Inauguracyjna porażka z pewnością pokrzyżowała plany "biało- zielonych". Częstochowianie nie zamierzają, jednak łatwo składać broni, a kubeł "zimnej wody" podziała na nich mobilizująco. - Myślę, że usiądziemy po tym meczu i przeanalizujemy wszystkie błędy i wyciągniemy z nich wnioski i sądzę, że z każdym meczem będzie coraz lepiej - mówi 20- letni zawodnik.
Zgodnie z tradycją, już w najbliższy weekend częstochowianie sprawdzą swoje siły na tle Mistrza Polski, Skry Bełchatów. Podopieczni Radosława Panasa jadą do Bełchatowa bez większych obciążeń i właśnie w tym upatrują swojej szansy na sprawienie niespodzianki. - Uważam, że będzie to diametralnie inne spotkanie, niż to z Warszawą, gdyż spotkały się tutaj trzeba otwarcie przyznać, dwa równorzędne zespoły na ten sezon. Z Bełchatowem, murowanym faworytem do tytułu mistrzowskiego, możemy zagrać bez żadnej presji i obciążenia psychicznego. W tym trzeba upatrywać naszych szans na urwanie seta, dwóch, a może coś więcej - twierdzi gracz wicemistrzów Polski.
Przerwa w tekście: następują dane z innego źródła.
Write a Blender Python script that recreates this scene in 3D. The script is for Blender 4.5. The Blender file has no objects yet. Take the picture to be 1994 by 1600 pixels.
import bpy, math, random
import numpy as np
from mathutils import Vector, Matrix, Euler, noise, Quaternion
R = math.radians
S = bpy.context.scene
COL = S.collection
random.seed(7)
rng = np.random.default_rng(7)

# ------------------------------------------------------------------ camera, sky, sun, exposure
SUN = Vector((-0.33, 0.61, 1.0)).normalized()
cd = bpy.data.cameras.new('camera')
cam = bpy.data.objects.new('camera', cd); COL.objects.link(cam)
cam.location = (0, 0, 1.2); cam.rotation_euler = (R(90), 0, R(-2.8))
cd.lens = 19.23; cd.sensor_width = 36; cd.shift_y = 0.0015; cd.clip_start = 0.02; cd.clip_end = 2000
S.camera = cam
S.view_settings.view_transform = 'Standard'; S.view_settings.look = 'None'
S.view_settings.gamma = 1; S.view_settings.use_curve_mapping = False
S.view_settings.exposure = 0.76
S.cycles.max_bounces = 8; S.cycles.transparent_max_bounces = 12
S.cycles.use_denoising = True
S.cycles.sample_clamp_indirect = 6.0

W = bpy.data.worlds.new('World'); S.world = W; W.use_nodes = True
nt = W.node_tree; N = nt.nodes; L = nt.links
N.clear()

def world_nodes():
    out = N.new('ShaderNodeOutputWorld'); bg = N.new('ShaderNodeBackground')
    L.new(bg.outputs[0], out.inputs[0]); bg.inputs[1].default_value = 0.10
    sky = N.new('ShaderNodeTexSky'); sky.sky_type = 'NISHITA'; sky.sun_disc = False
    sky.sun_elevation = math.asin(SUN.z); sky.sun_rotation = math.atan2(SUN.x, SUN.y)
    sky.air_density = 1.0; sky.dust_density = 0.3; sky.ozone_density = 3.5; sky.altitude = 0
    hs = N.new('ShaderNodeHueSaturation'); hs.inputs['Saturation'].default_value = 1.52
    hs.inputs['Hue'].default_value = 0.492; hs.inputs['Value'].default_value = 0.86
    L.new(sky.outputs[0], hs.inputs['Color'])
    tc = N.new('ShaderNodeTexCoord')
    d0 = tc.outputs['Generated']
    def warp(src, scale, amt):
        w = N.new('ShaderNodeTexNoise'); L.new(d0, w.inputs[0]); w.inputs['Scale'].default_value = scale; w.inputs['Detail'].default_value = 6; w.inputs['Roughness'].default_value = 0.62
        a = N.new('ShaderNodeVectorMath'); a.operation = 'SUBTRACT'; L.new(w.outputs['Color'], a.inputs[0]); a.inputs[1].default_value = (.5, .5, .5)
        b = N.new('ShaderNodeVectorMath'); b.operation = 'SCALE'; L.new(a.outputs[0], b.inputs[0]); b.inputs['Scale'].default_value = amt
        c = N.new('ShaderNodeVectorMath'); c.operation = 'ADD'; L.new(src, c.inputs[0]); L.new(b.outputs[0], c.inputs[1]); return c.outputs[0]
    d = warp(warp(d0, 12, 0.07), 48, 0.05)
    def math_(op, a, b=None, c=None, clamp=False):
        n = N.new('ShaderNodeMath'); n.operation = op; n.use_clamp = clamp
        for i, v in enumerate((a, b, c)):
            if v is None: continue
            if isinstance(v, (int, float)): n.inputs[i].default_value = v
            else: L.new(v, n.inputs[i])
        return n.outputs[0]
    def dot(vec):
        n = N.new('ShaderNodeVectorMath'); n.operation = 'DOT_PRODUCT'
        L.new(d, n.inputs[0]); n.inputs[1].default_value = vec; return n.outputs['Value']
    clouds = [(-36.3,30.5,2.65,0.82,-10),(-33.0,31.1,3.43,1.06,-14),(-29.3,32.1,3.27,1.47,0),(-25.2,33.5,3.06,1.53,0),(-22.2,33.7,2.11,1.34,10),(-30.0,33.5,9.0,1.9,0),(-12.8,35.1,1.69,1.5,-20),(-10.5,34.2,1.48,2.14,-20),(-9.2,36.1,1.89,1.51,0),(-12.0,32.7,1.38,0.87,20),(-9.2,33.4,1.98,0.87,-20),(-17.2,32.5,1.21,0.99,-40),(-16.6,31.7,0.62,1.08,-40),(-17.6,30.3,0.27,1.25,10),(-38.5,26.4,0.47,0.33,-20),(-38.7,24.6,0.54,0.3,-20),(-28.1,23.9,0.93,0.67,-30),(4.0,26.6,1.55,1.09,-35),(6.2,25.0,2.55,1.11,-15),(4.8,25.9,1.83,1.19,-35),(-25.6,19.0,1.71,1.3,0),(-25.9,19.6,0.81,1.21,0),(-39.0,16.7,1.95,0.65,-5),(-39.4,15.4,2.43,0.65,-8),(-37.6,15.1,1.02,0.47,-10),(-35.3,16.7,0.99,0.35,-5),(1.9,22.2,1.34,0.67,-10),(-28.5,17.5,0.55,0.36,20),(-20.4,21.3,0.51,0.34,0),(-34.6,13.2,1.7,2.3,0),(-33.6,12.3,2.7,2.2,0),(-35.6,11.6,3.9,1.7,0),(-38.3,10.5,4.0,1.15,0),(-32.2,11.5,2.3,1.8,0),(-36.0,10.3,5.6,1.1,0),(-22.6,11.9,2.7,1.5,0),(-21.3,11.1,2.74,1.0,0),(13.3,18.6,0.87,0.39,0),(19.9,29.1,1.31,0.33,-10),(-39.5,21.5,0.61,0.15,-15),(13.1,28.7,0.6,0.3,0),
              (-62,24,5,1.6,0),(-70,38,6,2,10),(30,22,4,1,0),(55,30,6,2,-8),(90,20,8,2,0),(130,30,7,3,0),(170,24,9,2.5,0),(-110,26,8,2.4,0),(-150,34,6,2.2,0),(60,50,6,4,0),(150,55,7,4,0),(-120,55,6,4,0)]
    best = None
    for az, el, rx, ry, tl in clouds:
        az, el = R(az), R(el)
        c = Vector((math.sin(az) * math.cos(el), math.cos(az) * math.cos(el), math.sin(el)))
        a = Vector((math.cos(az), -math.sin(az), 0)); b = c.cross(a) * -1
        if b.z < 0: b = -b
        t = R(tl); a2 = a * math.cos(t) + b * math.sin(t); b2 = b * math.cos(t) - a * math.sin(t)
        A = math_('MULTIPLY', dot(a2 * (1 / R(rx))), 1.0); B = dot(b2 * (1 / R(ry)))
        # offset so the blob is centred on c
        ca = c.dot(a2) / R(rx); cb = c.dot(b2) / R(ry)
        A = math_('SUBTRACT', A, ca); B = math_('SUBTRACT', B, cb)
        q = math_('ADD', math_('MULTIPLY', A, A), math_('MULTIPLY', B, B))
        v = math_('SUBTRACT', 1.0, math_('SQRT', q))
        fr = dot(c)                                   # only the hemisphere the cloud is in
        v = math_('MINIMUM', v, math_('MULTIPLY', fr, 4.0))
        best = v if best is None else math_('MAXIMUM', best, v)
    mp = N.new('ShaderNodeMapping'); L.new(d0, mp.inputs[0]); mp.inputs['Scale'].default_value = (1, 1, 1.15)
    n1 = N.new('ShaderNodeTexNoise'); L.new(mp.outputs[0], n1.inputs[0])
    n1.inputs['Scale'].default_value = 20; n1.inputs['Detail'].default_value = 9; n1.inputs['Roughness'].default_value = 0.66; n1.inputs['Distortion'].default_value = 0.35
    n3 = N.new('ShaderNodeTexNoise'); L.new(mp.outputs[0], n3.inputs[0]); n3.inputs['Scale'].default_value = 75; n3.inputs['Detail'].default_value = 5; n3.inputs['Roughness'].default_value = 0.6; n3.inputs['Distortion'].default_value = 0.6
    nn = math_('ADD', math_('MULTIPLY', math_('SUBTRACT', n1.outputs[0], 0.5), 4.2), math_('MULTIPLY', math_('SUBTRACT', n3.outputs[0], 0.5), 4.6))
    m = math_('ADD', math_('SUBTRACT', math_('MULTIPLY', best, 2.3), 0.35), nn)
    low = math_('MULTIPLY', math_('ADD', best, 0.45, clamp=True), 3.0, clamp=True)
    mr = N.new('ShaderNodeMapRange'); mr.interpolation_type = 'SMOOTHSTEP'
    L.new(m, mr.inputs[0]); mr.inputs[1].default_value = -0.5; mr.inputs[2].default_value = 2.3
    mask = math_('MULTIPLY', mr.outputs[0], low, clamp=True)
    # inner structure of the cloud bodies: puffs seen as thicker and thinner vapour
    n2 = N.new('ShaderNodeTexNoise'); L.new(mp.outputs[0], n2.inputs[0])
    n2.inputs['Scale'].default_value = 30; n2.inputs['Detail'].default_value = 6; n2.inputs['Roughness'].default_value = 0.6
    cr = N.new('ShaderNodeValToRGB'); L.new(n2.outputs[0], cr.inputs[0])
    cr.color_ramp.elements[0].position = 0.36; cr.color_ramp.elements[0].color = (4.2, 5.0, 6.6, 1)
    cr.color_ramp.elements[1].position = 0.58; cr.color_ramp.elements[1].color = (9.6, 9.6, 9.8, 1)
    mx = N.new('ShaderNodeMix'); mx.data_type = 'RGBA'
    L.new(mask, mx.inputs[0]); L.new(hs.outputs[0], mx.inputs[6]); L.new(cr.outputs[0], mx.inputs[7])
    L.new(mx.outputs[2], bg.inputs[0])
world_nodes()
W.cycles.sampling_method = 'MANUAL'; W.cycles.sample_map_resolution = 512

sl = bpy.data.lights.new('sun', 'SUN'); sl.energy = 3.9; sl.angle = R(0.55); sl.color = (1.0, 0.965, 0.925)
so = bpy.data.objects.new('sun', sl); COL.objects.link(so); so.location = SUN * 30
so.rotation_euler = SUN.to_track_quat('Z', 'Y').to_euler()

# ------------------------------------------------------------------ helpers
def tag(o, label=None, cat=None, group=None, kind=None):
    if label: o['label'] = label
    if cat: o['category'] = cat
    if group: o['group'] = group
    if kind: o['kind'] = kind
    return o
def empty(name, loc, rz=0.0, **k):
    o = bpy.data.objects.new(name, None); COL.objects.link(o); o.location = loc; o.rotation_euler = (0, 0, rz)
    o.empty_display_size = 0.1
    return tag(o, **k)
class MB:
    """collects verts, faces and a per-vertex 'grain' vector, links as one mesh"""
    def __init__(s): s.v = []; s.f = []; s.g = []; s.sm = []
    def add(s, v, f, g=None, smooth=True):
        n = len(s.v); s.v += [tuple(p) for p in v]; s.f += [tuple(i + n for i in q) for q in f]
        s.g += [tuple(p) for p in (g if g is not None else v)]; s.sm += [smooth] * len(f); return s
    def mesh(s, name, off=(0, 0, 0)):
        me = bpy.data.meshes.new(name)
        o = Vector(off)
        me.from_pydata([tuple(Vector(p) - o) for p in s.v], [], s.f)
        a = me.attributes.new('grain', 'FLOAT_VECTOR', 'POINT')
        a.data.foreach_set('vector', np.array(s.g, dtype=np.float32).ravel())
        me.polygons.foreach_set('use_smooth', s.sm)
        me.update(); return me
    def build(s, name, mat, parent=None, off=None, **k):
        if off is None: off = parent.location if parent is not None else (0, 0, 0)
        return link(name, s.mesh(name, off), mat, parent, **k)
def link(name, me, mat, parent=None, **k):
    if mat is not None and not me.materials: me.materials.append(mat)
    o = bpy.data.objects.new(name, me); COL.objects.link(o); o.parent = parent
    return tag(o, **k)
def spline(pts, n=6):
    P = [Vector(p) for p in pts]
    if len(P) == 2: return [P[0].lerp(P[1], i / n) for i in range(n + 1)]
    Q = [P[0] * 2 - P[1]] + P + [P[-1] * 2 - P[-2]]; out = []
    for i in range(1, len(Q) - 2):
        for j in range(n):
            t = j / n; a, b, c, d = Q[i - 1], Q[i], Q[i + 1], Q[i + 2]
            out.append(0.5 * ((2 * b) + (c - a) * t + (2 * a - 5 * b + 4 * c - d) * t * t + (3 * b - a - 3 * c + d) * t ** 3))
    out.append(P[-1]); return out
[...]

W osobie Andrzeja Wrony wielu kibiców pokłada wielkie nadzieje. 20- latek z roku na rok czyni, bowiem ogromne postępy i kto wie, być może pójdzie śladem Piotra Nowakowskiego, który przebojem wdarł się do reprezentacji. Oficjalny ligowy debiut nie wypadł, jednak dla Wrony okazale. - Chyba każdy widział, że zdecydowanie nie wykorzystałem swojej szansy. Nie jestem zadowolony ze swojej postawy. W każdym elemencie mogło być dużo lepiej. Nie ma się, co załamywać i trzeba trenować dalej. Bardzo dobrze pokazał się Dawid Gunia, zarówno w bloku, jak i ataku. Widać, że są zmiennicy, którzy potrafią wejść na boisku i zaprezentować się lepiej od podstawowych graczy i z tego należy się cieszyć - kończy obiecujący zawodnik.